26. Dispute Resolution. The parties will attempt in good faith to resolve disputes through commercially reasonable negotiations between executives with authority to settle. The prevailing party in any dispute shall recover all reasonable costs related to dispute resolution, including staff time, court costs, reasonable attorneys’ fees, and other claim-related expenses. “Prevailing party” means the party that substantially prevails by judgment, decree, final order, or through compromise, settlement, or consent decree. If a written offer of compromise is not accepted within 30 days and the non-accepting party fails to obtain a more favorable judgment, the non-accepting party shall not recover its costs and fees, even if it prevails, and shall pay the offering party’s costs and fees.

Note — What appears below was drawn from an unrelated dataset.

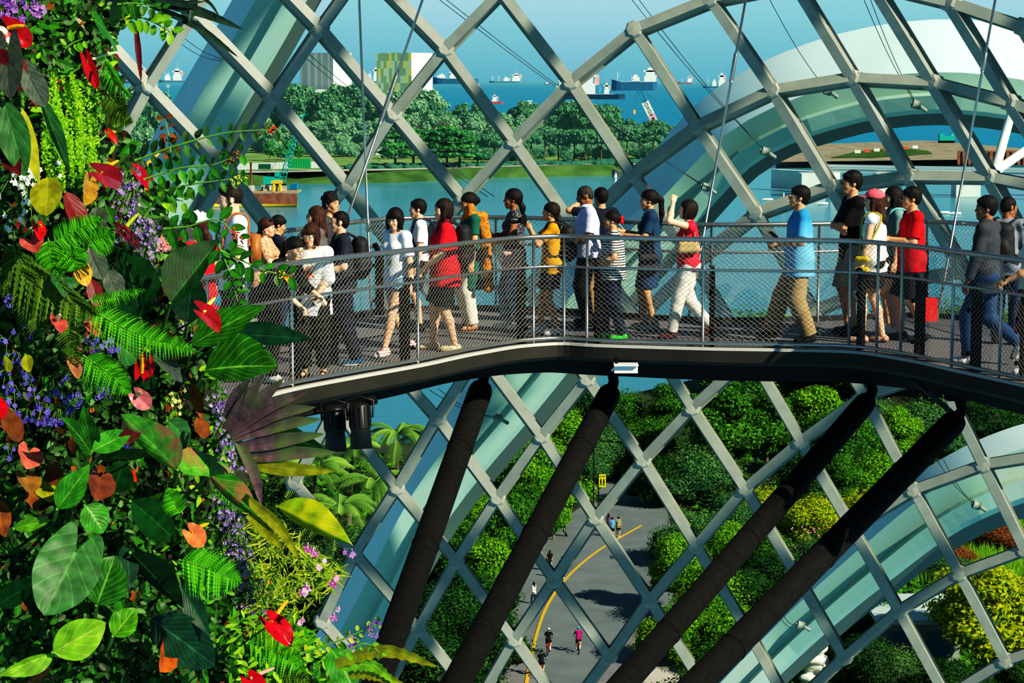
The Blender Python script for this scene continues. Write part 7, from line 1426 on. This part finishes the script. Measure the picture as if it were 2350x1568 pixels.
for x, y, n, l in ((703, 1350, 5, 'largest pink and white orchid in the bamboo foliage'), (728, 1268, 3, 'topmost pink orchid in the bamboo foliage'), (772, 1330, 2, 'pink orchid left of the first strut'), (802, 1275, 2, 'tiny white orchid on a lattice bar'), (770, 1412, 2, 'magenta orchid hanging by the lattice bar'), (803, 1478, 3, 'purple orchid at the lower right of the wall'), (853, 1442, 3, 'violet orchid at the tip of the thin twig'), (690, 1430, 2, 'small pale orchid below the largest one'), (735, 1300, 2, 'pale pink orchid below the topmost one')): sprig(x, y, n, 7, 9, 'pink' if x < 780 else 'violet', l, name='orchid', out=.3)
# --- fine fillers nobody could count
def scatter(n, inside, shape, size, pal, label, name, cat, out=(.02, .14), asp=.5, tl=(.5, .6)):
    m = MB(); k = 0
    while k < n:
        x, y = R.uniform(-40, 800), R.uniform(-40, 1610)
        if not inside(x, y): continue
        k += 1; c = W(x, y, R.uniform(*out)) if x < edge(y) else P(x, y, 6.1 - R.uniform(*out)); n_ = (VIEW + V((R.uniform(-tl[0], tl[0] + .5), 0, R.uniform(-.2, tl[1])))).normalized(); a = R.uniform(0, 6.28); u_ = n_.orthogonal().normalized(); d = u_ * math.cos(a) + n_.cross(u_) * math.sin(a) - V((0, 0, .3)); d.normalize(); L0 = R.uniform(.6, 1.25) * size * PX()
        blade(m, c - d * L0 * .5, c + d * L0 * .5, L0 * asp * R.uniform(.8, 1.2), n_, shape, .2, .1, min(1, max(0, R.gauss(.45, .28))), 6 if size < 45 else 9, 1 if size < 45 else 3)
    tag(m.build(name, GLB[pal]), label, cat, kind='stuff')
inw = lambda x, y: x < edge(y) - 4
scatter(5200, inw, 'oval', 25, 'small', 'small dark green creeper leaves covering the planted wall', 'creeper_foliage', 'creeper')
scatter(1500, lambda x, y: inw(x, y) and (y < 180 or 1130 < y), 'oval', 24, 'mid', 'small mid green creeper leaves on the upper and lower wall', 'creeper_foliage', 'creeper')
scatter(620, inw, 'oval', 52, 'deep', 'dark understory leaves deep in the planted wall', 'understory_leaves', 'foliage', (0, .08))
scatter(230, inw, 'lance', 66, 'mid', 'long green understory leaves in the planted wall', 'understory_leaves', 'foliage', (.02, .12), .36)
scatter(420, lambda x, y: inw(x, y) and x > edge(y) - 240, 'lance', 30, 'maiden', 'yellow green small leaves near the wall edge', 'creeper_foliage', 'creeper', (.04, .16), .35)
scatter(170, inw, 'oval', 34, 'brown', 'scattered dried brown leaves in the planted wall', 'dried_leaves', 'leaf litter', (.03, .12), .55)
scatter(150, lambda x, y: inw(x, y) and y < 820, 'oval', 40, 'maroon', 'dark maroon understory leaves in the upper wall', 'understory_leaves', 'foliage', (.0, .08))
scatter(560, lambda x, y: 570 < x < 600 + (1 - abs(y - 1320) / 150) * 210 and 1180 < y < 1460 and x + y * .2 < 1090, 'lance', 46, 'bamboo', 'thin yellow green bamboo like leaves at the lower right of the wall', 'bamboo_foliage', 'foliage', (.0, .35), .09)
scatter(320, lambda x, y: 520 < x < edge(y) + 20 and y > 1400, 'lance', 30, 'maiden', 'yellow green fine leaves around the low red anthurium', 'creeper_foliage', 'creeper', (.05, .25), .3)
# ---------------------------------------------------------------- pieces that belong to a part hang under that part
SUB = {'eye': 'body', 'eyebrow': 'body', 'lips': 'body', 'beard': 'body', 'sandal_strap': 'shoe', 'collar': 'shirt', 'screen': 'case', 'photo': 'card', 'lettering': ('sign_board', 'white_panel'), 'pictogram': 'sign_board', 'emblem': 'pink_panel', 'funnel': 'superstructure', 'cooling_fins': 'housing', 'snoot': 'housing', 'hood': 'casing', 'window': 'wall_block', 'side_ribs': 'side_facade', 'corrugation': 'body', 'strap': 'bag', 'cord': 'bag', 'joint_band': 'tube', 'turnbuckle': 'rod', 'parapet': 'deck', 'floodlights': 'pole', 'saddle': 'frame', 'midrib': 'leaflets'}
stem_of = lambda o: o.name.split('.')[0]
for o in list(bpy.data.objects):
    to = SUB.get(stem_of(o)); p = o.parent
    if not to or p is None or p.parent is not None: continue
    for s_ in p.children:
        if s_ is not o and stem_of(s_) in (to if isinstance(to, tuple) else (to,)):
            o.parent = s_; break
# ---------------------------------------------------------------- camera, light, sky, colour
cam = bpy.data.cameras.new('camera'); co = bpy.data.objects.new('camera', cam); C.objects.link(co)
co.location = (0, 0, CAMZ); co.rotation_euler = (math.pi / 2 - PITCH, 0, 0)
cam.sensor_fit = 'HORIZONTAL'; cam.sensor_width = 36.0; cam.lens = F * 36.0 / 2350.0
cam.clip_start = 0.1; cam.clip_end = 120000
sc = bpy.context.scene; sc.camera = co
sun = bpy.data.lights.new('sun', 'SUN'); so = bpy.data.objects.new('sun', sun); C.objects.link(so)
sun.energy = 6.8; sun.angle = math.radians(0.6); sun.color = (1.0, 0.90, 0.70)
SUN = V((0.66, -0.50, 0.56)).normalized()
so.rotation_euler = (-SUN).to_track_quat('-Z', 'Y').to_euler()
w = bpy.data.worlds.new('sky'); sc.world = w; w.use_nodes = True; nt = w.node_tree; nt.nodes.clear()
out = N(nt, 'ShaderNodeOutputWorld'); bg = N(nt, 'ShaderNodeBackground'); tc = N(nt, 'ShaderNodeTexCoord'); sx = N(nt, 'ShaderNodeSeparateXYZ')
L(nt, tc.outputs['Generated'], sx.inputs[0])
cr = N(nt, 'ShaderNodeValToRGB'); e = cr.color_ramp.elements
e[0].position = 0.0; e[0].color = lin((118, 176, 202)); e[1].position = 1.0; e[1].color = lin((48, 84, 118))
x = cr.color_ramp.elements.new(0.035); x.color = lin((160, 210, 224))
x = cr.color_ramp.elements.new(0.07); x.color = lin((150, 200, 218))
x = cr.color_ramp.elements.new(0.18); x.color = lin((96, 134, 156))
x = cr.color_ramp.elements.new(0.45); x.color = lin((70, 104, 134))
L(nt, sx.outputs[2], cr.inputs[0]); L(nt, cr.outputs[0], bg.inputs[0]); bg.inputs[1].default_value = 0.95
L(nt, bg.outputs[0], out.inputs[0])
sc.view_settings.view_transform = 'Standard'; sc.view_settings.look = 'None'; sc.view_settings.exposure = 0.0
sc.view_settings.use_curve_mapping = True
cm = sc.view_settings.curve_mapping
def curve(i, pts):
    c = cm.curves[i]
    c.points[0].location = pts[0]; c.points[-1].location = pts[-1]
    for p_ in pts[1:-1]: c.points.new(*p_)
curve(3, [(0, 0), (0.06, 0.034), (0.20, 0.19), (0.42, 0.49), (1, 1)])
cm.update()
cy = sc.cycles
cy.max_bounces = 6; cy.diffuse_bounces = 2; cy.glossy_bounces = 3; cy.transmission_bounces = 4; cy.transparent_max_bounces = 12
cy.use_adaptive_sampling = True; cy.adaptive_threshold = 0.04; cy.use_denoising = True; cy.caustics_reflective = False; cy.caustics_refractive = False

22. Notices. Notices must be in writing and delivered by personal delivery, nationally recognized overnight courier, or email (with confirmation of receipt) to the addresses and contacts stated on the Purchase Order or otherwise designated in writing. Notices are effective upon receipt.

29. Survival. Any provisions that by their nature should survive termination or completion of the Agreement will survive, including without limitation those relating to confidentiality, intellectual property, warranties, indemnities, limitation of liability, audit/records, dispute resolution, and governing law.

30. Miscellaneous. Seller is an independent contractor. No waiver is effective unless in writing and signed by the waiving party. If any provision of the Agreement is unenforceable, the remaining provisions remain in effect, and the unenforceable provision will be modified to the minimum extent necessary to be enforceable. Seller shall not use Buyer’s name, trademarks, or relationship in marketing without Buyer’s prior written consent. Headings are for convenience only.